JAKARTA, KOMPAS.com - Wakil Ketua Komisi Pemberantasan Korupsi Basaria Pandjaitan mengungkapkan maraknya korupsi pada sektor politik.
Hal itu disampaikan Basaria saat berbicara pada acara diskusi dengan pengurus DPP Partai Demokrat, di Kantor DPP Demokrat di Menteng, Jakarta Pusat, Rabu (13/9/2017).
Basaria mengatakan, 32 persen tersangka di KPK merupakan aktor politik, yang terdiri dari 78 kepala daerah dan 134 anggota legislatif pusat dan daerah.
"Mayoritaas tersangkut paut masalah kasus suap, jual beli jabatan termasuk Pasal 2, 3, ada soalan mark-up di sana. Lalu berbagai kasus politik mendapat atensi besar dari publik, sekaligus menurunkan kepercayaan dari masyarakat," kata Basaria.
"Saya harapkan ini update yang terakhir untuk tidak bertambah lagi ke depannya," ujar Basaria.
Basaria mengatakan, dengan maraknya praktik korupsi, partai politik menjadi lembaga yang tidak dipercaya, selain DPR.
Hal ini juga tercermin dari survei Indikator Politik Indonesia 2016. DPR dan DPRD, lanjut dia, berada pada posisi tiga besar lembaga yang dipersepsikan korup menurut global barometer Transparency International Indonesia 2017.

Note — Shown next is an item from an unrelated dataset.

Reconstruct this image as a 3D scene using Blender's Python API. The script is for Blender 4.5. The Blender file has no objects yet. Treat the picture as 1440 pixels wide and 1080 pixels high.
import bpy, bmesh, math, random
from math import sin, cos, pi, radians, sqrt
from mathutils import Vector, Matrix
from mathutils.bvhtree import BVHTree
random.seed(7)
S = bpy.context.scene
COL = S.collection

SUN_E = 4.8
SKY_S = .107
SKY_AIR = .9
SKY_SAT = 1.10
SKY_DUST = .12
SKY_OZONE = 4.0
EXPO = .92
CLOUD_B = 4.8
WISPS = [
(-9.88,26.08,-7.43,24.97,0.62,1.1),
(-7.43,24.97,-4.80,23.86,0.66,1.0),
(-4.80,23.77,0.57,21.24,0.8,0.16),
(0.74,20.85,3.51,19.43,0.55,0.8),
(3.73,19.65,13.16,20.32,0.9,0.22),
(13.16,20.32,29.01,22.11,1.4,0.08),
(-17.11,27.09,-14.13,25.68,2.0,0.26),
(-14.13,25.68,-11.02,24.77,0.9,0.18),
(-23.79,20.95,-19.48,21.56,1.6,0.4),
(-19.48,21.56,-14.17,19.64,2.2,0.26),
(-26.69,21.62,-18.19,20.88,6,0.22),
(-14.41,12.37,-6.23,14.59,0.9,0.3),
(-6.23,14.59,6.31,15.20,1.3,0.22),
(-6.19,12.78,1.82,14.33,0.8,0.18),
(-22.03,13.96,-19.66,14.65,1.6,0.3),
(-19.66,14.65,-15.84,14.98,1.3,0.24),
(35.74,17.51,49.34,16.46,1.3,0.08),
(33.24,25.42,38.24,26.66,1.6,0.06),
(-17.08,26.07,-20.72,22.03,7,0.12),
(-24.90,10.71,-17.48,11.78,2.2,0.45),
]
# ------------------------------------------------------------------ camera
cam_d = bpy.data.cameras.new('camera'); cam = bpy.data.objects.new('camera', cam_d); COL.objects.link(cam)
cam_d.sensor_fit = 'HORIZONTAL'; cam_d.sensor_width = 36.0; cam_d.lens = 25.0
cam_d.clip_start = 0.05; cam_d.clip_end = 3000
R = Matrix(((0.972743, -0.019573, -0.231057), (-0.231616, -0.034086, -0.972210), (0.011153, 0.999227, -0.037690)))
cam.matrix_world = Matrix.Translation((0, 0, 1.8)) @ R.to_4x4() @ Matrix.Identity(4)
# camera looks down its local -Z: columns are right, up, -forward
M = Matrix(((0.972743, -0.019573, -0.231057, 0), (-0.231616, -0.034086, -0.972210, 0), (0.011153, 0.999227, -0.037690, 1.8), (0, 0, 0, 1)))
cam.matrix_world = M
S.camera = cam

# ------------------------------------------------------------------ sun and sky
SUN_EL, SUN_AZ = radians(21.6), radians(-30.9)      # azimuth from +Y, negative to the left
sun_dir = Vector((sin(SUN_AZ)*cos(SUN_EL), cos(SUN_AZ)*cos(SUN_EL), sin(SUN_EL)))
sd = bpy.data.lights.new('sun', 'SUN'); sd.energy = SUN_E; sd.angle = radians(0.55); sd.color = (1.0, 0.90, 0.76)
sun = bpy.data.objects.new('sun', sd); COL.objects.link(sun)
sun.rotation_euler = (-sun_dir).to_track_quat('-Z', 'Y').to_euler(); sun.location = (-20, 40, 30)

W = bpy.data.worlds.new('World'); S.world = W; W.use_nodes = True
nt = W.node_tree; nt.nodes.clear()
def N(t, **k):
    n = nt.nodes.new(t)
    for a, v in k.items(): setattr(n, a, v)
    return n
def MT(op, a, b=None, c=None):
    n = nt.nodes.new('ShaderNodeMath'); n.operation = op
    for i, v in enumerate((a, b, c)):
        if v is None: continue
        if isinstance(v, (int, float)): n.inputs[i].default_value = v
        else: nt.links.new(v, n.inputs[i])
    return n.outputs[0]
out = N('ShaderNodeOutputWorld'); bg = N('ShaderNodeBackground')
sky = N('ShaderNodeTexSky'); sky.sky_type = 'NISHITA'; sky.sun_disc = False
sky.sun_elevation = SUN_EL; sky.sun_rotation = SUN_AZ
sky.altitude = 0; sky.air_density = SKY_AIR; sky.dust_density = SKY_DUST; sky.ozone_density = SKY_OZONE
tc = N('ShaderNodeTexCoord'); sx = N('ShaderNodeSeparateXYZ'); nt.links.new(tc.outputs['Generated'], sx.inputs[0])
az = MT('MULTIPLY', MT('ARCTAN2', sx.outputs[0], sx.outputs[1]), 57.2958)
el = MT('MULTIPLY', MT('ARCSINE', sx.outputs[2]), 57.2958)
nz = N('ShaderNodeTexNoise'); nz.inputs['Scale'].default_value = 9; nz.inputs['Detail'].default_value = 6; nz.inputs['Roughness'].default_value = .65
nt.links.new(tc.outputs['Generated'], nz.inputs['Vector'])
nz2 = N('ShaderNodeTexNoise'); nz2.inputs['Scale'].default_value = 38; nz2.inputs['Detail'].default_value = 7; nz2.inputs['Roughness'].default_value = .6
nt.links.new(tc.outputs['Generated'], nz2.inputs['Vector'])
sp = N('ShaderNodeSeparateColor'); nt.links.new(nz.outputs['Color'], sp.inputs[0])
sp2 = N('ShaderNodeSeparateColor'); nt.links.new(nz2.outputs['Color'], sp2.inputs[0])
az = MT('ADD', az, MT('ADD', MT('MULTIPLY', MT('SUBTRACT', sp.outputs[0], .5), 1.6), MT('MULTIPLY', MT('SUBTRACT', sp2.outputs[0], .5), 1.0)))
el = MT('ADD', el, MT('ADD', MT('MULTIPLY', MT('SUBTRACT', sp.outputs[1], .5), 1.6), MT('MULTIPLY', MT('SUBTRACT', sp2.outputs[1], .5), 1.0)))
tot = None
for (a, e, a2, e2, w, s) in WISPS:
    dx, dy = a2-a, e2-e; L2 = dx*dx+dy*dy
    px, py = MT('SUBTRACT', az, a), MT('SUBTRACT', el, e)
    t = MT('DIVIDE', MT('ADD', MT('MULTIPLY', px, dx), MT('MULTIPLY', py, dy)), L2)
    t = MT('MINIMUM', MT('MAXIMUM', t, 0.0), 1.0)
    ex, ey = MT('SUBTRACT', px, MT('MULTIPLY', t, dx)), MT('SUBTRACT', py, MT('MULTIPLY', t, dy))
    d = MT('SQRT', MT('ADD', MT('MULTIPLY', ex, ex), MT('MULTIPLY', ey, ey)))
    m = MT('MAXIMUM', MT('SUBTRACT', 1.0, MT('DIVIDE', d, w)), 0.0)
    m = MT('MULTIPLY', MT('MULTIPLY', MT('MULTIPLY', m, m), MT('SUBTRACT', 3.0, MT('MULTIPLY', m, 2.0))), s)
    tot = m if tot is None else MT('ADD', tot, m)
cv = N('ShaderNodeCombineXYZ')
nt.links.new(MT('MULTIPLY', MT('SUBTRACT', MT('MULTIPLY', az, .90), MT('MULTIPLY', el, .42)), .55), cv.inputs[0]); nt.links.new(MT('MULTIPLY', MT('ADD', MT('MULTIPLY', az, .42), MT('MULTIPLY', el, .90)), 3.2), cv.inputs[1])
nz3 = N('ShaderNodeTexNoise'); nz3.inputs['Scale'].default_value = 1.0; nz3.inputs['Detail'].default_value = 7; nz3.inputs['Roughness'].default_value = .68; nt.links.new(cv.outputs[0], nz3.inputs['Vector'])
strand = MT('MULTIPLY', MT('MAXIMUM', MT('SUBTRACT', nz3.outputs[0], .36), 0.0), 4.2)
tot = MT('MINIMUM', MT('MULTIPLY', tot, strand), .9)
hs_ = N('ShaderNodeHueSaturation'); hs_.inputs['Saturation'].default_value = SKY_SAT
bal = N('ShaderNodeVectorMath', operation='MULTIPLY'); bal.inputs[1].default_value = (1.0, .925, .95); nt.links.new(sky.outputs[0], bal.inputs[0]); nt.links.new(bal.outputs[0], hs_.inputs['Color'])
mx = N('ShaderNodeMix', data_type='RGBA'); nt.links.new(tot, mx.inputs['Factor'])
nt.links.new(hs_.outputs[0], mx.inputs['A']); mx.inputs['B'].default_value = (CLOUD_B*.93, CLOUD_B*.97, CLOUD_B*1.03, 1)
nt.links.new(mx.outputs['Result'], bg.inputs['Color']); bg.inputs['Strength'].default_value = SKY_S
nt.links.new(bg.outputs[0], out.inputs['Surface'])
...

"Ini semua hasil survei," ujar Basaria.
Partisipasinya hanya sekitar 64 persen pada 2015, padahal targetnya harusnya lebih dari 75 persen.
"Ini salah satu penyebabnya kenapa masyarakat kurang percaya kepada partai politik yang dalam hal ini yang menelurkan atau menghasilkan pilkada, pimpinan pimpinan kepala daerah dan juga anggota legislatif kita baik di pusat maupun tingkat daerah," ujar Basaria.
Melalui diskusi integritas partai politik ini, KPK merasa perlu terlibat. Salah satunya diatur dalam tugas KPK menurut Pasal 6 UU Nomor 30 tahun 2002 tentang KPK, yang mengatur tentang pencegahan.
"Kalau bicara pencegahan, kita sudah atau harus berkomunikasi dengan kementerian atau instansi terkait termasuk seluruh masyarakat dan salah satunya di sini adalah partai politik. Itu sudah dilakukan beberapa kajian oleh KPK mulai dari 2012," ujar Basaria.